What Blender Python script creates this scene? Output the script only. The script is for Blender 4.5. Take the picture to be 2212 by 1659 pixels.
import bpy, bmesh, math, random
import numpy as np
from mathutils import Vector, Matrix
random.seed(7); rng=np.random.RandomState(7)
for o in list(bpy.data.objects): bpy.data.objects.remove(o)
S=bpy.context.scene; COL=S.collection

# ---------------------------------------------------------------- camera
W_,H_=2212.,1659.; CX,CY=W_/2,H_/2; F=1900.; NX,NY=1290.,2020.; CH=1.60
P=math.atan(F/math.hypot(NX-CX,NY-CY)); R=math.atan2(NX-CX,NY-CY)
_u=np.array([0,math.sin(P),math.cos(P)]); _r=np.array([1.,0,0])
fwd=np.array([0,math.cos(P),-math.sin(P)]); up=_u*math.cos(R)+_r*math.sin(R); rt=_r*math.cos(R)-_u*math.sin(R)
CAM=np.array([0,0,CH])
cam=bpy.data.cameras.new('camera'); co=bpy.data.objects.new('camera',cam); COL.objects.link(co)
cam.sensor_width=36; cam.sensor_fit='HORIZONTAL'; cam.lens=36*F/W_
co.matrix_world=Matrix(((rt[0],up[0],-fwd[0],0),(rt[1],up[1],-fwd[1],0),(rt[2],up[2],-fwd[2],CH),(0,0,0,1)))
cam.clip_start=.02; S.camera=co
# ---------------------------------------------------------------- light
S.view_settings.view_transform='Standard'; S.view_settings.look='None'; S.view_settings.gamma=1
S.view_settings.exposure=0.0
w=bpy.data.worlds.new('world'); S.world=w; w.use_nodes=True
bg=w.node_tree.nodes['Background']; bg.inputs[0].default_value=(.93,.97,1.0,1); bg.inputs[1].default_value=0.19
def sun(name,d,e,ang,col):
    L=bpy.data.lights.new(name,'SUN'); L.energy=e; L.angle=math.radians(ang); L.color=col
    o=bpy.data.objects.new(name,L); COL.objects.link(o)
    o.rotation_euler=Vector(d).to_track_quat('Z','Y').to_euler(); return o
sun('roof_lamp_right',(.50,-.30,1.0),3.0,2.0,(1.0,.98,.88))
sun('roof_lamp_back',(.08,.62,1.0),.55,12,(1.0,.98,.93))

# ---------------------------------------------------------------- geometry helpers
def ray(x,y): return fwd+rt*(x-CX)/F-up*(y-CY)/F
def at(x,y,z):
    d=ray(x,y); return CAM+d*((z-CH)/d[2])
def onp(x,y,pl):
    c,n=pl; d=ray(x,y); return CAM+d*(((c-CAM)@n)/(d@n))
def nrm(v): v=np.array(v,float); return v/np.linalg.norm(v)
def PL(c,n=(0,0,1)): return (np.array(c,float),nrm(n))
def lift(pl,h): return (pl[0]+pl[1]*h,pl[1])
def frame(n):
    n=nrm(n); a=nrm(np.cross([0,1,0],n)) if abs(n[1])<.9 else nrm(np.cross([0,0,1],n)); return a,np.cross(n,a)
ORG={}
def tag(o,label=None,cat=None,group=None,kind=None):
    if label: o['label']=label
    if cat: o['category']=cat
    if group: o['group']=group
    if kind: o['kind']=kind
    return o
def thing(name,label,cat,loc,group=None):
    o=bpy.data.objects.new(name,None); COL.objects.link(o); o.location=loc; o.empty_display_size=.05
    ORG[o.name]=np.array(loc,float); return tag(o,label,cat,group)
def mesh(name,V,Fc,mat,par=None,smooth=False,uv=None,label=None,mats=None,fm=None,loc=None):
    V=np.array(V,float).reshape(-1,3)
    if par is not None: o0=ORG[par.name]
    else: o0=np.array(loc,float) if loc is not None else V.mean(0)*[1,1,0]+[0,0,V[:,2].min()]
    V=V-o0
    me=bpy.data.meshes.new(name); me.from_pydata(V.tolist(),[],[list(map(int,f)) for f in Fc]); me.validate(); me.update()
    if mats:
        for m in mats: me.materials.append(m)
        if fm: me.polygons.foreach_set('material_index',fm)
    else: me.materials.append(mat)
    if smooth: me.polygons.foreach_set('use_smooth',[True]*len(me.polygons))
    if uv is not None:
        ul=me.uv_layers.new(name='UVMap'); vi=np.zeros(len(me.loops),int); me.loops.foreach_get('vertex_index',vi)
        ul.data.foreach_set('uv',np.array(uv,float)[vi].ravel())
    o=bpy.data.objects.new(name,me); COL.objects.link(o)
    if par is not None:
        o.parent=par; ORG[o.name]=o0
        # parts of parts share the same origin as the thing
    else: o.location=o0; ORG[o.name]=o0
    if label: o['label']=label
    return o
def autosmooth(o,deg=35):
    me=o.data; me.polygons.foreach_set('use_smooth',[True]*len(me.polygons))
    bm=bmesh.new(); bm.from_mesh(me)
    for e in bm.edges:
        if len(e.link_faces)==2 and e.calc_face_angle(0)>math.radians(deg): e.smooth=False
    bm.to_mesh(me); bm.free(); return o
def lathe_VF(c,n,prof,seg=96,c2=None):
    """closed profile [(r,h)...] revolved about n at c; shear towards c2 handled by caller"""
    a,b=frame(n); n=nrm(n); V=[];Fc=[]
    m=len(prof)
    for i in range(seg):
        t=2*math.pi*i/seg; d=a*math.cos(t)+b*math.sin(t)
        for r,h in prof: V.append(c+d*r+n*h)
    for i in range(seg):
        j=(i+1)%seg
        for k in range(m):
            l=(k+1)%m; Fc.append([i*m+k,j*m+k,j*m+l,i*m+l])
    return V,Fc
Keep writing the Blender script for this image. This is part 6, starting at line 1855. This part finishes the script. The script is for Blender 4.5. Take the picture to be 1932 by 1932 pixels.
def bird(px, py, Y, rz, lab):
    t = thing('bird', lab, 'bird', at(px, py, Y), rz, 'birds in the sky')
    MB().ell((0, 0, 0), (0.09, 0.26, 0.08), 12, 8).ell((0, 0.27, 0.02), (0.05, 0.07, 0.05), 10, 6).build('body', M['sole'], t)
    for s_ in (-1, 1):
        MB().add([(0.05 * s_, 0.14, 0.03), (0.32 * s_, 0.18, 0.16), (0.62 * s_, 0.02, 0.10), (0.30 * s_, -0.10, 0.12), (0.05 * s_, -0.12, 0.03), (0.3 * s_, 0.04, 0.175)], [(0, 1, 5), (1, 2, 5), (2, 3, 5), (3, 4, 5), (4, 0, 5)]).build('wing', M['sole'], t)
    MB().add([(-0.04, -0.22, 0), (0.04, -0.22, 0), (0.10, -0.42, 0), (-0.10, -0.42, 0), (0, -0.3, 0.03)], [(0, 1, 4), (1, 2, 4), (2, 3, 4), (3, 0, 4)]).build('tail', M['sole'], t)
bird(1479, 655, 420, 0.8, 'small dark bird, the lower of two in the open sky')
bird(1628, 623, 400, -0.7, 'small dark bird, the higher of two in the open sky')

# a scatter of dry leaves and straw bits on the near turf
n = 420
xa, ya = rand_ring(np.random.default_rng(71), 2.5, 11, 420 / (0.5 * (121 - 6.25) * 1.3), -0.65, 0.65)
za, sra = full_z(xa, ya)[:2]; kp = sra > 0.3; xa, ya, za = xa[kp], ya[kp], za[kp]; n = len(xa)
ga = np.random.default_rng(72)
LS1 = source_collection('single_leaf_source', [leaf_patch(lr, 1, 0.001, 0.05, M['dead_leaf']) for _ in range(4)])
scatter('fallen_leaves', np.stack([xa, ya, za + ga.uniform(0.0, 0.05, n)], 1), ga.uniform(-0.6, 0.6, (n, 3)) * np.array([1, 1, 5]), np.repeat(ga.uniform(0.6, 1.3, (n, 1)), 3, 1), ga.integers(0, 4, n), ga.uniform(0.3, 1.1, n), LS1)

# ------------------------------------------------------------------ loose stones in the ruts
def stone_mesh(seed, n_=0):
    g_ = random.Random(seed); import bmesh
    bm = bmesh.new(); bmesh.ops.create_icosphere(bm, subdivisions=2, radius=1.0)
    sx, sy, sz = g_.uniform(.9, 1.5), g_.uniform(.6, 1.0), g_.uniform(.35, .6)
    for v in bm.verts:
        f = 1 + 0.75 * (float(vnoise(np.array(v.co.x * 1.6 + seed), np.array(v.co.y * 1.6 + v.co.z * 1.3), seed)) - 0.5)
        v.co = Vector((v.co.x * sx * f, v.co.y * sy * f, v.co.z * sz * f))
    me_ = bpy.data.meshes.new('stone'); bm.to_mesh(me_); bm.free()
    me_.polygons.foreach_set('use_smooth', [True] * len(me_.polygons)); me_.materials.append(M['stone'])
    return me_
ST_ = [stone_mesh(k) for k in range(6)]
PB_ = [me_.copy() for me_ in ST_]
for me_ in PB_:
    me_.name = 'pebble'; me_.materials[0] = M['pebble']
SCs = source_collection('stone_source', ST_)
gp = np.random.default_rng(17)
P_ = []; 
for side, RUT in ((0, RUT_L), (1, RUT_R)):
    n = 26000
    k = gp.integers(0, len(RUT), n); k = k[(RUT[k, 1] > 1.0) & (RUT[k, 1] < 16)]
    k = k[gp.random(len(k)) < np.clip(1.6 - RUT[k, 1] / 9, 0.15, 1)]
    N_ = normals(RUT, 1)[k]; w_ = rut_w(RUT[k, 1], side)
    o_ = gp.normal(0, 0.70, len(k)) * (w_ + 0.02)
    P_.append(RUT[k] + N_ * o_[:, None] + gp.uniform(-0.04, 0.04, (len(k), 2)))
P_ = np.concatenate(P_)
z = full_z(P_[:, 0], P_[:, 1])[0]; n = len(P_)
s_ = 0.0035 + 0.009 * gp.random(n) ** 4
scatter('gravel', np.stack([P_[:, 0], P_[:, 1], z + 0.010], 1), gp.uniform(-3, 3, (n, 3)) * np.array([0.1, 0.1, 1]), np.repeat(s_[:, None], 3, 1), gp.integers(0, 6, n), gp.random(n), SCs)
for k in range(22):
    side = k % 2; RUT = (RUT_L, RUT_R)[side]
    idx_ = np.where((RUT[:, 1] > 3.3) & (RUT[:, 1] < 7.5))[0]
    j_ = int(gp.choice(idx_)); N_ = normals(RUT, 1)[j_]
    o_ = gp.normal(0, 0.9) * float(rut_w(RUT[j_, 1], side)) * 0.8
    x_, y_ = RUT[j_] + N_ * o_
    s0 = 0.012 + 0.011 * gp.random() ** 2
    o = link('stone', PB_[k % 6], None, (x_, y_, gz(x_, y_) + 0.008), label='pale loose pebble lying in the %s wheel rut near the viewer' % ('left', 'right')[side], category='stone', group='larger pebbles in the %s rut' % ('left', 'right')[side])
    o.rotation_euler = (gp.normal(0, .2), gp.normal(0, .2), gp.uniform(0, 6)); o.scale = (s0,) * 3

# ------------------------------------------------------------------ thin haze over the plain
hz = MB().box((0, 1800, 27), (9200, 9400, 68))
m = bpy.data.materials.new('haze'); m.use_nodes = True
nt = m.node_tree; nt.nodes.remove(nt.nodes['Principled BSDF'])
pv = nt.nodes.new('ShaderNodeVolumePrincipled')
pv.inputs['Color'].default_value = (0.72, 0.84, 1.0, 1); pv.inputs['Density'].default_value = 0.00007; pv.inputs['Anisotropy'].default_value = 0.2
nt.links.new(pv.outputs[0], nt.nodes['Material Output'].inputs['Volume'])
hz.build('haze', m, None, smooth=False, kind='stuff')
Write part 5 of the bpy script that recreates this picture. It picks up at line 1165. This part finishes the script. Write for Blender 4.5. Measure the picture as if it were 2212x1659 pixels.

- _EXERCISE BRIEF_
Return exactly the opening lines of the listing above, ending with the line that has "S=bpy.context.scene; COL=S.collection".

- _EXERCISE SOLUTION_
What Blender Python script creates this scene? Output the script only. The script is for Blender 4.5. Take the picture to be 2212 by 1659 pixels.
import bpy, bmesh, math, random
import numpy as np
from mathutils import Vector, Matrix
random.seed(7); rng=np.random.RandomState(7)
for o in list(bpy.data.objects): bpy.data.objects.remove(o)
S=bpy.context.scene; COL=S.collection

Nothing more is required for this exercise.